A propos du fait que tout dépend du mérite, il est bon de se rappeler l’histoire du yogi qui méditait sur Dordjé Lekpa, considéré comme une divinité protectrice et aussi comme une divinité d’abondance, de richesse. Ce yogi était extrêmement pauvre et prit Dordjé Lekpa comme yidam pour obtenir des richesses. Il devint tellement accompli dans cette pratique que la divinité lui apparut réellement. Malgré cela, il demeura pauvre et n’acquit pas davantage de richesse. Au cours de sa conversation avec Dordjé Lekpa, il s’en plaignit. Un jour, ce yogi fut invité à manger une soupe, avec d’autres yogis, dans la demeure d’un homme fortuné. C’était une soupe extrêmement délayée, mais, dans le bol du yogi, il y avait un tout petit morceau de gras. La nuit même, il médita et entra à nouveau en conversation avec Dordjé Lekpa. A nouveau le sujet revint et il se plaignit du fait qu’il ne lui donnait jamais rien. Dordjé Lekpa lui demanda : « N’es-tu pas allé dans la maison d’un homme riche aujourd’hui ? Tu as reçu de la soupe, ce petit bout de gras qui trempait dans ta soupe c’est mon cadeau ! » C’était le résultat final de toute sa pratique !

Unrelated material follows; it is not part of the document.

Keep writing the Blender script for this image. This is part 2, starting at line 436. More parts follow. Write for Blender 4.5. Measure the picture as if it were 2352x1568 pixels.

Patrul Rinpoché explique que même s’il avait cette habileté de yogi à méditer, il n’avait certainement pas le karma pour la richesse. Il dit qu’un atome de mérite vaut davantage qu’une montagne d’efforts. Il nous faut donc accepter ce que nous avons, c’est ainsi que nous ne serons pas empoisonnés par la jalousie.

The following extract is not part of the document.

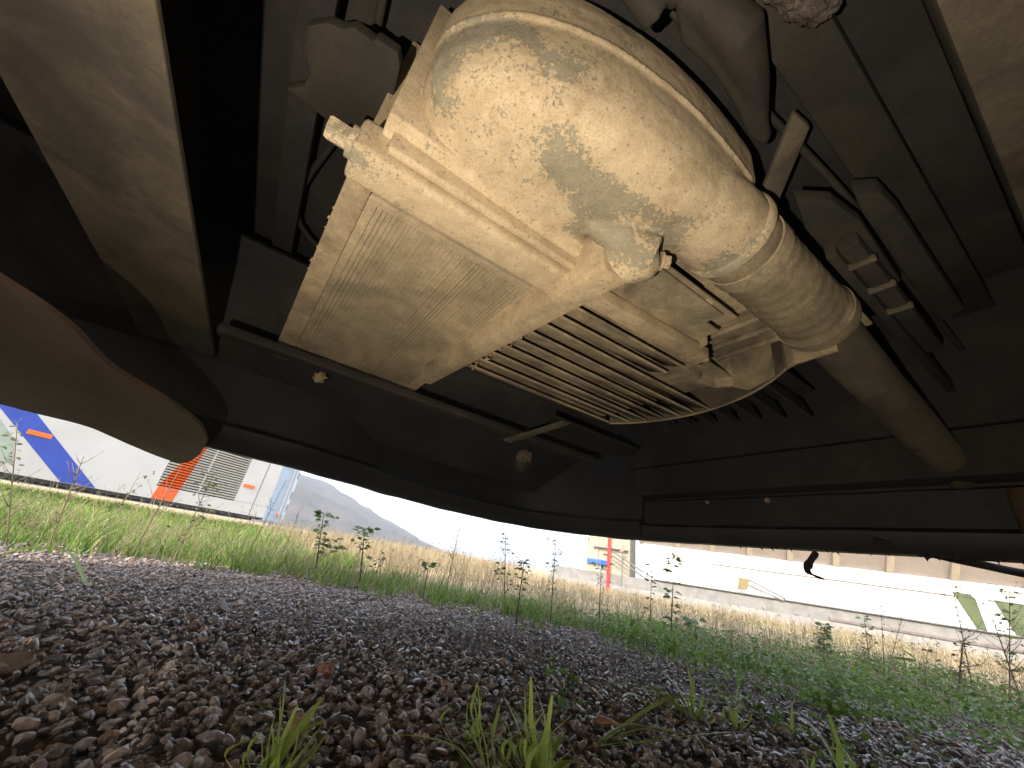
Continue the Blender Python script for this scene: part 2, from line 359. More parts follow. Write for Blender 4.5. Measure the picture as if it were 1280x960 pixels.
M['leaf'] = leafmat('weed leaves', [(0, (.08, .13, .05)), (.5, (.14, .21, .07)), (1, (.26, .31, .12))])
M['dleaf'] = leafmat('withered leaves', [(0, (.06, .04, .03)), (.6, (.13, .08, .05)), (1, (.22, .15, .08))])
M['clover'] = leafmat('clover leaves', [(0, (.07, .13, .03)), (.5, (.14, .23, .045)), (1, (.24, .34, .08))])
M['stalk'] = leafmat('dry stalks', [(0, (.18, .135, .09)), (.6, (.30, .23, .15)), (1, (.40, .33, .22))], .7, .1)
def clumps(n, k, x0, x1, y0, y1, spread, test=None):
    c_ = np.stack([nr.uniform(x0, x1, n), nr.uniform(y0, y1, n)], -1)
    if test is not None: c_ = c_[test(c_)]
    p = np.repeat(c_, k, 0) + nr.normal(size=(len(c_)*k, 2))*spread; return p
def hz(p): return np.array([hgt(x, y) for x, y in p])
def grassfield():
    # green verge just outside the bus
    t1 = lambda c_: (c_[:, 1]-edge_y(c_[:, 0]) > nr.uniform(-.05, .35, len(c_))**1) & (c_[:, 1]-edge_y(c_[:, 0]) < np.where(c_[:, 0] < -.9, 2.0, .75))
    p = clumps(5200, 13, -3.6, 3.4, .8, 3.6, .022, t1)
    k = np.clip(1-(p[:, 0]-.2)*.45, .45, 1)
    cl_ = np.array([.55+.9*max(0, noise.noise(Vector((x*3.5, y*3.5, 2)))+.35) for x, y in p])
    h = nr.uniform(.05, .15, len(p))*k*cl_*(.65+.5*np.clip((p[:, 1]-edge_y(p[:, 0])), 0, 1)); v, f, l = blades(p, hz(p)-.004, h, nr.uniform(.003, .0065, len(p)), nr.uniform(.2, 1.0, len(p)), 3, 1)
    tag(npmesh('green_grass', v, f, l, M['grass']), kind='stuff')
    # yellow-green meadow further out
    p = clumps(4200, 12, -16, 2, 1.6, 11, .07, lambda c_: (np.hypot(c_[:, 0], c_[:, 1]) > 3.1) & (np.degrees(np.arctan2(c_[:, 0], c_[:, 1])) < -24))
    v, f, l = blades(p, hz(p)-.01, nr.uniform(.08, .24, len(p)), nr.uniform(.006, .013, len(p)), nr.uniform(.2, .9, len(p)), 2, 2)
    tag(npmesh('meadow_grass', v, f, l, M['grass']), kind='stuff')
    # dry grass, taller to the middle, low under the building
    def t2(c_):
        az = np.degrees(np.arctan2(c_[:, 0], c_[:, 1])); r = np.hypot(c_[:, 0], c_[:, 1])
        return (az > -27) & (az < 62) & (r > 2.1+nr.uniform(0, .8, len(c_)))
    p = clumps(5200, 10, -5, 11, 1.0, 11, .05, t2); az = np.degrees(np.arctan2(p[:, 0], p[:, 1])); r = np.hypot(p[:, 0], p[:, 1])
    h = nr.uniform(.10, .26, len(p))*np.where(az < 5, 1.15, .62)*np.clip(r/4.5, .7, 1.3)
    v, f, l = blades(p, hz(p)-.01, h, nr.uniform(.003, .006, len(p)), nr.uniform(.1, .8, len(p)), 3, 3)
    tag(npmesh('dry_grass', v, f, l, M['dry']), kind='stuff')
    p = clumps(800, 8, -3.4, 3.2, 1.6, 3.0, .03, t1)
    v, f, l = blades(p, hz(p), nr.uniform(.06, .20, len(p)), nr.uniform(.0012, .0024, len(p)), nr.uniform(.1, 1.1, len(p)), 3, 4)
    tag(npmesh('dry_grass', v, f, l, M['dry']), kind='stuff')
    p = clumps(4200, 8, -26, 34, 13, 34, .2, lambda c_: (np.degrees(np.arctan2(c_[:, 0], c_[:, 1])) > -20))
    v, f, l = blades(p, hz(p)-.02, nr.uniform(.15, .42, len(p)), nr.uniform(.015, .03, len(p)), nr.uniform(.1, .7, len(p)), 2, 5)
    tag(npmesh('dry_grass', v, f, l, M['dry']), kind='stuff')
grassfield()
def leafquad(bm, c, d, ln_, w_, n_=None, curl=.2):
    d = Vector(d).normalized(); s = d.cross(Vector((0, 0, 1)))
    if s.length < .1: s = Vector((1, 0, 0))
    s.normalize(); u_ = s.cross(d); c = Vector(c); ro = rnd.uniform(-1.3, 1.3); s, u_ = s*math.cos(ro)+u_*math.sin(ro), u_*math.cos(ro)-s*math.sin(ro)
    P = [c, c+d*ln_*.35+s*w_*.5+u_*ln_*.05, c+d*ln_*.75+s*w_*.38-u_*ln_*curl*.3, c+d*ln_-u_*ln_*curl, c+d*ln_*.75-s*w_*.38-u_*ln_*curl*.3, c+d*ln_*.35-s*w_*.5+u_*ln_*.05, c+d*ln_*.4-u_*ln_*.03, c+d*ln_*.75-u_*ln_*curl*.45]
    vs = [bm.verts.new(p) for p in P]
    for f in ((0, 1, 6), (1, 2, 7, 6), (2, 3, 7), (0, 6, 5), (6, 7, 4, 5), (7, 3, 4)): bm.faces.new([vs[i] for i in f])
def clover():
    bm = bmesh.new(); cnt = 0
    while cnt < 5200:
        x, y = rnd.uniform(.15, 2.4), rnd.uniform(.7, 2.3); d = y-edge_y(x)
        pr = .05 if d < -.35 else (.25 if d < -.1 else .9)
        if x < .8: pr *= (x/.8)**1.5
        if noise.noise(Vector((x*4, y*4, 5)))+pr < rnd.random()*1.1: continue
        h = rnd.uniform(.012, .05)*(1.3 if d > 0 else .7); cnt += 1
        c0 = Vector((x+rnd.gauss(0, .006), y+rnd.gauss(0, .006), h)); a = rnd.random()*6.28; s = rnd.uniform(.006, .013)
        for k in range(3): leafquad(bm, c0, (math.cos(a+k*2.1), math.sin(a+k*2.1), rnd.uniform(-.1, .5)), s, s*.95, curl=.1)
        if cnt % 2 == 0:
            b = Vector((x, y, 0)); e = c0; q = Vector((.0007, 0, 0))
            bm.faces.new([bm.verts.new(p) for p in (b-q, b+q, e+q*.6, e-q*.6)])
    return bm
tag(obj('clover', clover(), M['clover']), kind='stuff')

# ================================================================== THE BUS OVERHEAD
bus = empty('bus'); tag(bus, 'dark dusty underside of the parked bus that fills the top of the picture', 'bus')
SK = .357                                                   # lower edge of skirt and bumper
# contour of the skirt and rear bumper, in the vehicle frame
CON = [(-1.12, -1.0), (-1.15, .6), (-1.10, 1.18), (-.9, 1.28), (-.4, 1.295), (.10, 1.325), (.45, 1.47), (.75, 1.535), (.98, 1.52), (1.14, 1.42), (1.25, 1.26), (1.32, 1.02), (1.335, .7), (1.335, .2), (1.335, -.3), (1.335, -.8), (1.335, -1.3)]
def wallstrip(path, prof, bm=None, wob=0):
    """sweep a closed profile (offset inward, z) along a plan contour"""
    b = bmesh.new(); prev = None; n = len(path)
    for i, p in enumerate(path):
        a, c_ = path[max(i-1, 0)], path[min(i+1, n-1)]; tx, ty = c_[0]-a[0], c_[1]-a[1]; l = math.hypot(tx, ty); nx, ny = ty/l, -tx/l
        ring = []
        for j, (o, z) in enumerate(prof):
            jz = wob*noise.noise(Vector((p[0]*9, p[1]*9, j*3)))
            ring.append(b.verts.new(V(p[0]+nx*o, p[1]+ny*o, z+jz)))
        if prev:
            for k in range(len(prof)): b.faces.new([prev[k], prev[(k+1) % len(prof)], ring[(k+1) % len(prof)], ring[k]])
        else: b.faces.new(ring[::-1])
        prev = ring
    b.faces.new(prev); bmesh.ops.recalc_face_normals(b, faces=list(b.faces)); return merge(bm, b)
def resample(pts, n): return [(p.x, p.y) for p in spline([Vector((a, b, 0)) for a, b in pts], n)]
con = resample(CON, 8)+[(1.335, -3.0), (1.335, -6.0), (1.335, -9.0)]
kc = next(i for i, p in enumerate(con) if p[0] > 1.31)
rear = con[:kc+1]; side = con[kc:]
# profile: outer skin, rolled lip at the bottom, inner return (positive offset = inward)
LIP = [(-.03, SK+.012), (-.012, SK), (.012, SK+.002), (.03, SK+.02), (.035, SK+.055), (.015, SK+.065), (-.005, SK+.14), (-.01, .75), (-.04, .75)]
sidebm = wallstrip(side, [(-.03, SK+.012), (-.012, SK), (.014, SK+.002), (.03, SK+.02), (.034, SK+.05), (.012, SK+.062), (.008, .505), (-.004, .512), (-.004, 1.05), (-.04, 1.05)], wob=.003)
o_skirt = obj('side_skirt', sidebm, M['skirt'], bus, 40); o_skirt['label'] = 'black side skirt with a straight rolled lower lip'
rl = wallstrip(rear, [(-.03, SK+.012), (-.012, SK), (.014, SK+.002), (.035, SK+.022), (.05, SK+.06), (.03, SK+.075), (.02, .60), (.02, 1.0), (-.04, 1.0)], wob=.004)
o_bump = obj('rear_bumper', rl, M['skirt'], bus, 40); o_bump['label'] = 'black rear bumper skin curving round the corner'
# top ledge of the skirt and the longitudinal sill above it
obj('sill', vbox(1.25, 1.328, -9, 1.05, .516, .62, .004), M['dark'], bus)
obj('sill_lip', bevel(prism([(1.25, -.4), (1.322, -.4), (1.322, .13), (1.30, .12), (1.27, .02), (1.25, -.1)], .385, .50), .01, 2), M['guard'], bus, 40)
for b_, r_ in ((.969, .004), (.80, .005), (.603, .006)):
    bo = obj('bolt', hexbolt(V(1.326, b_, .496), -E1, r_, .008), M['clamp'], o_skirt, 40)
# lining panels hanging between sill, floor and bumper
obj('side_panel', rough(obj('x', vbox(1.26, 1.32, -.9, 1.10, .63, 1.06, .004)), .004, 6).data, M['dark'], bus)
bpy.data.objects.remove(bpy.data.objects['x'])
FLOOR = .98
obj('floor_pan', prism([(-1.13, -9), (1.31, -9), (1.31, 1.0), (1.1, 1.36), (.75, 1.48), (.1, 1.28), (-1.05, 1.25)], FLOOR, FLOOR+.06), M['dark'], bus)
# rear inner structure: bumper beam, bracing plate and inner slope
obj('bumper_beam', vbox(.05, 1.10, 1.20, 1.25, .66, .74, .012), M['rubber'], bus)
obj('bumper_lining', hexa([V(-1.05, 1.05, .86), V(1.20, 1.0, .80), V(1.20, 1.02, .82), V(-1.05, 1.07, .88), V(-1.05, 1.27, .52), V(1.02, 1.42, .50), V(1.02, 1.44, .52), V(-1.05, 1.29, .54)]), M['dark'], bus)
obj('lower_rail', vbox(-.20, 1.0, 1.02, 1.06, .575, .60, .008), M['rubber'], bus)
obj('lower_rail', vbox(.10, .95, .93, .96, .70, .74, .006), M['dark'], bus)
# the wide longitudinal on the left and the two darker plates beside it
o = obj('chassis_rail', bevel(vbox(-.372, -.212, -1.2, 1.24, .58, .588, 0), .0012, 1), M['rail'], bus, 40); o['label'] = 'wide dusty brown longitudinal rail'
obj('web_plate', vbox(-.39, -.376, -1.2, 1.1, .66, .98, .002), M['dark'], bus)
def gprism(px, z, th, bw=.004, seg=2):
    P = [G(u, v, z) for u, v in px]; return prism([(p.dot(E1), p.dot(E2)) for p in P], z, z+th, bw, seg=seg)
o = obj('engine_mount_plate', gprism([(384, 32), (408, 28), (428, 36), (442, 34), (466, 52), (470, 48), (497, 66), (500, 85), (482, 160), (470, 163), (462, 158), (450, 162), (438, 155), (425, 158), (402, 146), (388, 132), (372, 122), (356, 110), (378, 108), (388, 92), (380, 60)], .80, .02, .003), M['rubber'], bus, 40); o['label'] = 'ragged brown plate left of the pale tank'
obj('side_shield', vbox(-.20, -.15, .30, 1.22, .90, .92, .003), M['dark'], bus)
# brown curved guard on the lower left
def guard():
    top = [G(u, v, z) for u, v, z in ((-260, 200, .38), (0, 350, .378), (90, 410, .374), (140, 460, .370), (210, 502, .362), (248, 530, .355), (259, 552, .347))]
    bot = [G(u, v, z) for u, v, z in ((-260, 430, .352), (0, 505, .346), (100, 530, .343), (140, 546, .341), (190, 568, .339), (228, 579, .338), (250, 568, .341))]
    top = [(p.dot(E1), p.dot(E2), p.z) for p in top]; bot = [(p.dot(E1), p.dot(E2), p.z) for p in bot]
    T = spline([Vector(p) for p in top], 6); B = spline([Vector(p) for p in bot], 6); b = bmesh.new(); rows = []
    for i in range(len(T)):
        r_ = []
        for j in range(9):
            q = j/8; p = T[i].lerp(B[i], q); p.z += .003*math.sin(q*math.pi) + .002*noise.noise(p*6)
            r_.append(p)
        rows.append(r_)
    top_ = [[b.verts.new(V(p.x, p.y, p.z)) for p in r_] for r_ in rows]; up_ = [[b.verts.new(V(p.x, p.y, p.z+.007)) for p in r_] for r_ in rows]
    n, k = len(rows), 9
    for i in range(n-1):
        for j in range(k-1):
            b.faces.new([top_[i][j], top_[i][j+1], top_[i+1][j+1], top_[i+1][j]]); b.faces.new([up_[i][j], up_[i+1][j], up_[i+1][j+1], up_[i][j+1]])
    for i in range(n-1):
        b.faces.new([top_[i][0], top_[i+1][0], up_[i+1][0], up_[i][0]]); b.faces.new([top_[i][k-1], up_[i][k-1], up_[i+1][k-1], top_[i+1][k-1]])
    for j in range(k-1):
        b.faces.new([top_[0][j], up_[0][j], up_[0][j+1], top_[0][j+1]]); b.faces.new([top_[n-1][j], top_[n-1][j+1], up_[n-1][j+1], up_[n-1][j]])
    bmesh.ops.recalc_face_normals(b, faces=list(b.faces)); return b
o = obj('lower_guard', guard(), M['guard'], bus, 50); o['label'] = 'curved brown guard plate hanging at the lower left'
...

A propos de cet aspect – quand la jalousie peut se déguiser en passion pour la justice, l’équité – si nous regardons vraiment en nous-mêmes, nous pouvons identifier quelle émotion nous entraine vers la passion pour l’équité. Parfois on peut se dire qu’on est juste passionné pour que tout soit équitable pour les autres, pas pour moi mais pour les autres. Si on regarde davantage, la vraie émotion sous-jacente n’est pas le souci de l’autre, mais souvent une forme mépris pour ceux qui ont fortune ou chance. En fait, au lieu d’aider ceux qui en ont vraiment besoin, on est en train de condamner ceux qui sont plus riches.

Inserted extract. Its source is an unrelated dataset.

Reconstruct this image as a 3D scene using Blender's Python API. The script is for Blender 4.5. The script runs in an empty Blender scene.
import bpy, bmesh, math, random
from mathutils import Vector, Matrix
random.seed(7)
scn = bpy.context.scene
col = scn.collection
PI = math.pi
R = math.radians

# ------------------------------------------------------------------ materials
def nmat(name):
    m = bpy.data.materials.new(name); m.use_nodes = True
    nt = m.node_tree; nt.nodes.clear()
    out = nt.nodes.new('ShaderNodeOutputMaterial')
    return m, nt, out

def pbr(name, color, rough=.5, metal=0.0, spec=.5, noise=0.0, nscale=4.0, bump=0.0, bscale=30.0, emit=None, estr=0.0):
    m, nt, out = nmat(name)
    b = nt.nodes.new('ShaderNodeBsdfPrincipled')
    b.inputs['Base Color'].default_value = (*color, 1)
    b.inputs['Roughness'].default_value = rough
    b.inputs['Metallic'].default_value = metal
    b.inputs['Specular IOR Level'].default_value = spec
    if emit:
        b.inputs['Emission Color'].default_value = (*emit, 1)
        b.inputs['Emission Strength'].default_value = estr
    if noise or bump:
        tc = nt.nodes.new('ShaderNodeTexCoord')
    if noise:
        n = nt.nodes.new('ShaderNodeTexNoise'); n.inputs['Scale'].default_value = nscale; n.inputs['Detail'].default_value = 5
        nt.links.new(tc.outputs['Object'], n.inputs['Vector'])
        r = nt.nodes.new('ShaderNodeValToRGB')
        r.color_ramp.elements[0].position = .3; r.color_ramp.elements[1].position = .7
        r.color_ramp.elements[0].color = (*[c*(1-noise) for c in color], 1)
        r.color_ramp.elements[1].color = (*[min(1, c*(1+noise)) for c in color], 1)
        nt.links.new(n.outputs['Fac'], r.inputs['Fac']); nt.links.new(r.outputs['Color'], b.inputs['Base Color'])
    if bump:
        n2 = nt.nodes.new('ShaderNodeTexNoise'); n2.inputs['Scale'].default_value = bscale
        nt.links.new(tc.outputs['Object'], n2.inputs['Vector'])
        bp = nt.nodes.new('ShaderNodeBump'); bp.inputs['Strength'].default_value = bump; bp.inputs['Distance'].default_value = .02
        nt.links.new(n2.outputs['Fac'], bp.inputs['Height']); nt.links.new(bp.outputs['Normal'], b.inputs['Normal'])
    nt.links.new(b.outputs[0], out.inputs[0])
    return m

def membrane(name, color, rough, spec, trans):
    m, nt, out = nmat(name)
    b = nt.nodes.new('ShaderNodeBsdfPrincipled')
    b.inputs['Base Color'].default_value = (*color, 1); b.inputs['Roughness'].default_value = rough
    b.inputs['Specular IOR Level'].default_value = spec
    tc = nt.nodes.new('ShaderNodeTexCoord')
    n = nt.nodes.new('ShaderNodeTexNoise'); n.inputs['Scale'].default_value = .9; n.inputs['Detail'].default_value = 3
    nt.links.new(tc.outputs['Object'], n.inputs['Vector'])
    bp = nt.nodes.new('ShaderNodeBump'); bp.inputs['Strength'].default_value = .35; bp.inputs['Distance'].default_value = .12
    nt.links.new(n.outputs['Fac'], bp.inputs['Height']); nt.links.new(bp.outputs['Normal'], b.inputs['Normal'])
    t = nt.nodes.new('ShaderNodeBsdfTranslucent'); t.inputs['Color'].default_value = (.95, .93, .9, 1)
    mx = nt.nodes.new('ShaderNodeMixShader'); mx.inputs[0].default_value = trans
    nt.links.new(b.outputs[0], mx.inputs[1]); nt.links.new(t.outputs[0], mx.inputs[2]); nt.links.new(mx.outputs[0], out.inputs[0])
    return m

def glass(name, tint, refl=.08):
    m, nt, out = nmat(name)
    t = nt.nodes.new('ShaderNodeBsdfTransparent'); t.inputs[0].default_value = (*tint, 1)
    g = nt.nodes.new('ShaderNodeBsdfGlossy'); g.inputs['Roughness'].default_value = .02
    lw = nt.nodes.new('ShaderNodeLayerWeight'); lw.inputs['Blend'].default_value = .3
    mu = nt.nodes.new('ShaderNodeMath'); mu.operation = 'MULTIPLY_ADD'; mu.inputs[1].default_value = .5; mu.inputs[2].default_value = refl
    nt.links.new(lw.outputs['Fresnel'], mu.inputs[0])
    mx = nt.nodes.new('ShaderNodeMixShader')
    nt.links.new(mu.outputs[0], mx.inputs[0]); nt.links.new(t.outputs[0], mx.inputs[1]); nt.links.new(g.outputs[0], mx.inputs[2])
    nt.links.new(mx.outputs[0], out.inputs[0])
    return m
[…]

Du point de vue du Dharma, nous souhaitons le meilleur pour tous les êtres, sans aucune exception, sans exclusion. Il est important de ne pas lier le Dharma à certaines idées d’équité ou de justice, parce que souvent ces idéologies sont guidées par de la haine, du mépris, ce qui produit davantage de désastre dans le monde. Il s’agit d’être attentif et de regarder s’il s’agit d’un réel altruisme qui motive cette demande d’équité.